When Hollywood began resurrecting gothic literature for the silver screen, the visual style of films such as the 1931 versions of Dracula and Frankenstein were works of eerie artistry. But gothic imagery was used for little more than horror film backdrops and Halloween decorum during the next fifty years.

In the mid 1980s, rock bands like Misfits and Bauhaus were making their mark in the underground music scene. Their sound was a derivative of the punk style that defied popular music trends, and the bands began incorporating gothic imagery into their stage show. As the underground alternative movement progressed steadily forward, the new wave scene of the 80s gave way to the darkwave scene of the 90s, and a new breed of Goths arose.

This misunderstood and maligned brood reveled in the celebration of things gloomy and mysterious. They found solace in the shadows of culture, and with their passionate appreciation for music, art and literature came a creative form of self-expression. They emerged from the subterranean realms with pale skin and black hair, donned in the prerequisite black attire, to prowl the night.
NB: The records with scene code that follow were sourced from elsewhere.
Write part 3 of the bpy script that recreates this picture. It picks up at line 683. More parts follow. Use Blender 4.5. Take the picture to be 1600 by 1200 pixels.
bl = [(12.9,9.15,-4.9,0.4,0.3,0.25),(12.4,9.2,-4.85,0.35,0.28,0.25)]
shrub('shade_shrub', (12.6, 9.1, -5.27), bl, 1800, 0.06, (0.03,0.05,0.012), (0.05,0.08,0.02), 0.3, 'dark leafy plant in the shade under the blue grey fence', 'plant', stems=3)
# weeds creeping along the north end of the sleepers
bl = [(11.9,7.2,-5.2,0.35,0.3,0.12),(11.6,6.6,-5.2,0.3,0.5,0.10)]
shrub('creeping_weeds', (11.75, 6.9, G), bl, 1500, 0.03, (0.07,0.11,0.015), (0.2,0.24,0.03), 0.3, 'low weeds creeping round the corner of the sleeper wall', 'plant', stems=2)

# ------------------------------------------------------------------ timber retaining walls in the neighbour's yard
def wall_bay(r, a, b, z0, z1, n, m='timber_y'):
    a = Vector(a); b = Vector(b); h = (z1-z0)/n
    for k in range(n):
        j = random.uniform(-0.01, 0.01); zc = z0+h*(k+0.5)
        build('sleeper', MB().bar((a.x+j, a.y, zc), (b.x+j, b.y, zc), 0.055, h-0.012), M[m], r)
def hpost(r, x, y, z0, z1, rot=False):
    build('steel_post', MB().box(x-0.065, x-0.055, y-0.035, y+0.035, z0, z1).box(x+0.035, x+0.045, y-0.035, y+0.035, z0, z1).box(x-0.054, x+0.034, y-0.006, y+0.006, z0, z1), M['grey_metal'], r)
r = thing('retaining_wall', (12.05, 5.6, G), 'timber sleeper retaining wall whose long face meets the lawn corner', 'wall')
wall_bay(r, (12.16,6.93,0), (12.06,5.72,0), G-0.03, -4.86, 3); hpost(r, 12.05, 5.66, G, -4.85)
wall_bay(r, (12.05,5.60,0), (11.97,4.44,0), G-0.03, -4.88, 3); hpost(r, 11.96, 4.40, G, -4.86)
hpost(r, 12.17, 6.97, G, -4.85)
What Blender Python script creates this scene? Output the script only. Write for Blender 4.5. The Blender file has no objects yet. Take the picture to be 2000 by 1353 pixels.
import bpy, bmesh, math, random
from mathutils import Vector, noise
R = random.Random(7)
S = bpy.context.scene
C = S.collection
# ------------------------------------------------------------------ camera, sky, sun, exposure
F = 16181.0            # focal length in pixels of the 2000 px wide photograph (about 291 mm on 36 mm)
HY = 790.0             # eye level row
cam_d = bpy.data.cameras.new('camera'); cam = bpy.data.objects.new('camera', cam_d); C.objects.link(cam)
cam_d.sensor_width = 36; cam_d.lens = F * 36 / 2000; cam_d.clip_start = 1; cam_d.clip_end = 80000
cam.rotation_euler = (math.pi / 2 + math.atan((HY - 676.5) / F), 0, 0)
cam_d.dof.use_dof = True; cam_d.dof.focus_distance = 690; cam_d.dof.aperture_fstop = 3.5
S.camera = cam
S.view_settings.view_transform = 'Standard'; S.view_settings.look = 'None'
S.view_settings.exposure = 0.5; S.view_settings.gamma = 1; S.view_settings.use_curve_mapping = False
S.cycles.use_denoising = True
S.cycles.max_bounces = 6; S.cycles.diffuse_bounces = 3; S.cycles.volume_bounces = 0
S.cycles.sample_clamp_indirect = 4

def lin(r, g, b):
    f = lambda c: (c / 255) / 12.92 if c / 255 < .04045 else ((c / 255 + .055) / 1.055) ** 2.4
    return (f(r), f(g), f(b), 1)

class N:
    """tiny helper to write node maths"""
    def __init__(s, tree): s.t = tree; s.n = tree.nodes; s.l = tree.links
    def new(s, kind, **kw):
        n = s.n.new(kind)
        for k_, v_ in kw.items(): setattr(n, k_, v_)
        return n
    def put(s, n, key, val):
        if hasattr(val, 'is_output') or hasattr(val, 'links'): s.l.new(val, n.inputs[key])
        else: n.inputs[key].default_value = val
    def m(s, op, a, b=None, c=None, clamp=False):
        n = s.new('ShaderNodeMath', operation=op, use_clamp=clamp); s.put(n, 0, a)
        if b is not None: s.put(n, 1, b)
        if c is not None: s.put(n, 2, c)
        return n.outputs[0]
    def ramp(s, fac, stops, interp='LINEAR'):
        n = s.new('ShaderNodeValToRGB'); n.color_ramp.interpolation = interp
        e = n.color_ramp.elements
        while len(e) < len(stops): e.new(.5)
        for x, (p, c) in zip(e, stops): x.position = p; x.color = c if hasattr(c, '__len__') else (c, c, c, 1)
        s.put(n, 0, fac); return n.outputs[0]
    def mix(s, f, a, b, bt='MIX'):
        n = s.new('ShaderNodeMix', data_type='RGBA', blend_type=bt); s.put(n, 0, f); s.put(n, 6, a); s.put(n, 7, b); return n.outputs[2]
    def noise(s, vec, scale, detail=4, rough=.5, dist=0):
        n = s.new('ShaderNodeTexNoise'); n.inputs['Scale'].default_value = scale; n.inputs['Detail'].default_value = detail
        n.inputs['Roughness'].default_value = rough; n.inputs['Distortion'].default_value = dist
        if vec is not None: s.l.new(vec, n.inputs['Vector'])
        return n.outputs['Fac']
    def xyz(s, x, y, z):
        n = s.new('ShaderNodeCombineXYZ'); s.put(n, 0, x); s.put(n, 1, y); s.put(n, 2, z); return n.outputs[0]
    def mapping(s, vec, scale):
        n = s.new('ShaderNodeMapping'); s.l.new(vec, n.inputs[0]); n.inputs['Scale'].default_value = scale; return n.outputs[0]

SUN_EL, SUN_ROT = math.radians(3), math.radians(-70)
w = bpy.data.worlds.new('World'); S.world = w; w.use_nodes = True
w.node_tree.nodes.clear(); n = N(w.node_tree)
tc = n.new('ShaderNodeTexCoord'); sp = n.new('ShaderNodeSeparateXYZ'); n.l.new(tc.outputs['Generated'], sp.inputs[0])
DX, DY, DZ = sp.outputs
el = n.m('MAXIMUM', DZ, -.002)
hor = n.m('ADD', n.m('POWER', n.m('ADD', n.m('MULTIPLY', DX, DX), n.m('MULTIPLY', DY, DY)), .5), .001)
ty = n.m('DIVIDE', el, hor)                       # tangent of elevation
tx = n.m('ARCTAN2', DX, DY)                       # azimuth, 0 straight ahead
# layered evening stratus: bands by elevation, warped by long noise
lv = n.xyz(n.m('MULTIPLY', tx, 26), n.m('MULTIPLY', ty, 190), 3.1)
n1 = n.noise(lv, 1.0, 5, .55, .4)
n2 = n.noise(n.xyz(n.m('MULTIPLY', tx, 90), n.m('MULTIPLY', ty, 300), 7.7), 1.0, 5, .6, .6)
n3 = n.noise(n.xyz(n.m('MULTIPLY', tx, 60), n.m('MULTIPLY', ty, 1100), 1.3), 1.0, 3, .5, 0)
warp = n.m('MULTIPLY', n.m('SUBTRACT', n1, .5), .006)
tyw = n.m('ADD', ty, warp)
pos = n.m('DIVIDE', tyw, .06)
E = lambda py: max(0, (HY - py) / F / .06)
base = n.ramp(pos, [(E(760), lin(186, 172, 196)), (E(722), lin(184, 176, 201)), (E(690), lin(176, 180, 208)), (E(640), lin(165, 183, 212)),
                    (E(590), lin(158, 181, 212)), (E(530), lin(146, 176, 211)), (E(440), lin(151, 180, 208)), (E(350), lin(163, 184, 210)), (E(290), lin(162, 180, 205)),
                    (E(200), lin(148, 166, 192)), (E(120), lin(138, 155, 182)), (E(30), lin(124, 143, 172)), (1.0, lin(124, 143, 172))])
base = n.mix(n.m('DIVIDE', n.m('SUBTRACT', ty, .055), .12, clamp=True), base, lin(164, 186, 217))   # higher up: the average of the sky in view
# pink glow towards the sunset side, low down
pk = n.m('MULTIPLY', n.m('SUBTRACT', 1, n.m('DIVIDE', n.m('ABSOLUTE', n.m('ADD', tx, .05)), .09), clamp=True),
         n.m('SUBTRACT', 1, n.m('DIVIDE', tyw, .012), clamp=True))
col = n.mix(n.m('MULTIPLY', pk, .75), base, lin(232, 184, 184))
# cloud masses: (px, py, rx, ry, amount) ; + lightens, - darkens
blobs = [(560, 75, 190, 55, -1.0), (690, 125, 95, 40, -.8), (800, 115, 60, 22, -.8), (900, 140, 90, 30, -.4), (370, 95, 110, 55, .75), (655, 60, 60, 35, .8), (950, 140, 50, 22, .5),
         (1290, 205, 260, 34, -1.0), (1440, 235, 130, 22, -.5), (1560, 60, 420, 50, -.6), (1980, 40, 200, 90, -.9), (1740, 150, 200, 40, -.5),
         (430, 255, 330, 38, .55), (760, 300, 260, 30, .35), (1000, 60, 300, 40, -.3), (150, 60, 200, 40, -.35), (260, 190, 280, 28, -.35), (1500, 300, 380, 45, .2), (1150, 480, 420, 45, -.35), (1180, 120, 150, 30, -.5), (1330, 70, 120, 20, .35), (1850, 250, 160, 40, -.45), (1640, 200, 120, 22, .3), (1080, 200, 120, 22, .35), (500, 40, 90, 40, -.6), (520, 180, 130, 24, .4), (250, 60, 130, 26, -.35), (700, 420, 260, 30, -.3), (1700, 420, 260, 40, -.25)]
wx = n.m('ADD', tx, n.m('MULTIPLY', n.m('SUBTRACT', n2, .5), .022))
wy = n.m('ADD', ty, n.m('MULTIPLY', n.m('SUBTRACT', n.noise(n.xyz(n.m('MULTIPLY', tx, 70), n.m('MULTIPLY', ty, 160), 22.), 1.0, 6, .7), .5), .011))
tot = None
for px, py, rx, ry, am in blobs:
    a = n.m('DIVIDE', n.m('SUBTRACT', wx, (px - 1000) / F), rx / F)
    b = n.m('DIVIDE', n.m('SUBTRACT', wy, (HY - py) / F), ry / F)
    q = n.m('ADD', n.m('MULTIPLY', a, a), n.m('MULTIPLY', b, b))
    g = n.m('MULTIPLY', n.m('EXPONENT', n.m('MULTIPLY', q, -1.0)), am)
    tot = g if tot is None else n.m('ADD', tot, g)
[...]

Their clothing was a resurgence of romantic and sensual fashions that were a stark contrast to the popular, disheveled grunge look of the day.

In 1994, the landmark movie The Crow opened the flood gates for the gothic movement, releasing it into the mainstream. The term gothic was being applied to a broad spectrum of music that varied from acoustic ethereal to electronic dance to industrial metal.

While goth acts such as The Cure and Nine Inch Nails boldly invaded the domain of popular music, bands such as Faith and The Muse, Switchblade Symphony, and This Ascension remained firmly rooted in the underground.

Today the word gothic can best be defined as an artistic expression that embraces the melancholy and the mysterious. It is a mixture of the elegant and the eerie, a wondrous and sinister beauty that may only be appreciated by those with a thirst for the dark side.